Antique Bean Masher |
The verdict after scarfing the enfrijoladas is that frijoles peruanos make great refritos. For making refritos, even though I have a beautiful old antique bean masher that I've used a lot, I'm spoiled by my big Vitamix blender. The photo above is of a heavy hand-carved maple masher that feels great in my hand, but takes a lot of effort and time for making big batches of refried beans.
Frijoles Refritos |
To make refritos, I give the pot beans and plenty of their cooking liquid a quick whir in the blender. Then they go into a hot pan containing lard, or in this case, bacon grease leftover from cooking bacon for BLTs the day before. Sometimes I add finely minced onion to my refritos, but not this time. The beans in the photo above are starting to hold their shape when the spatula moves through them, but they still contain too much liquid. When done, the beans will start to pull away from the edge of the pan.
Tostadas/Garnaches |
After a couple of lunches of plain beans, I made refritos from the remaining beans, smeared them on tostadas, and topped them with fresh tomato, fresh raw sweet corn, and a touch of cotija. Here in the states, we know tostadas pretty well. In countries other than Mexico such as Guatemala and Belize, tostadas topped with refried beans are known as garnaches, though they're slightly different than what you see above.

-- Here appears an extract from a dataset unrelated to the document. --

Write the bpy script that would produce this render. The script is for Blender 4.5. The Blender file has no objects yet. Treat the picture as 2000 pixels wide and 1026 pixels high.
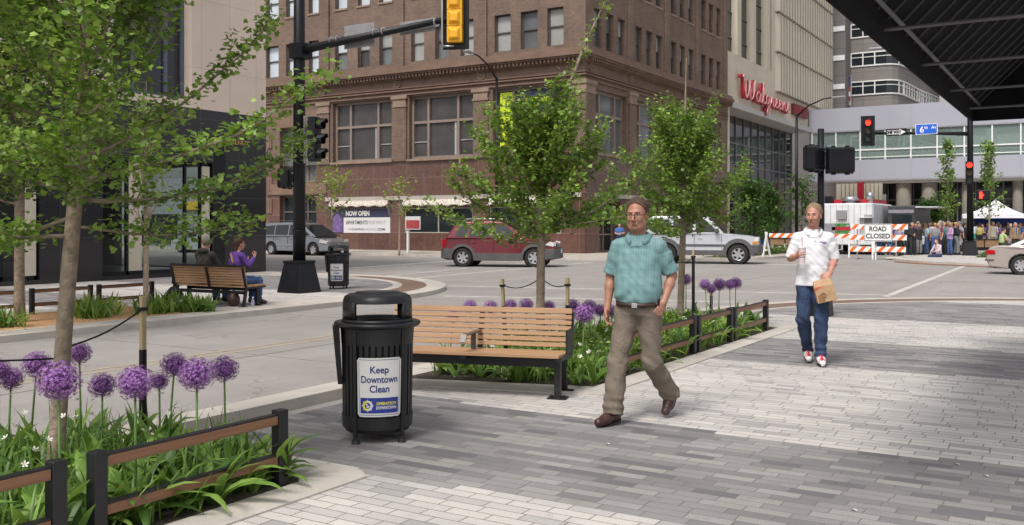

Here's a tip for you. I don't buy overpriced tostadas at the store. I also don't fry mine. I sandwich fresh corn tortillas 8 at a time between two half sheet trays and bake them at 350F until they are crisp. Sandwiching them between the two sheet trays keeps them relatively flat.
So ends the tale of this kilo of frijoles peruanos. By whatever name, they're a wonderfully versatile bean that I wish I had the opportunity to try much earlier in my life.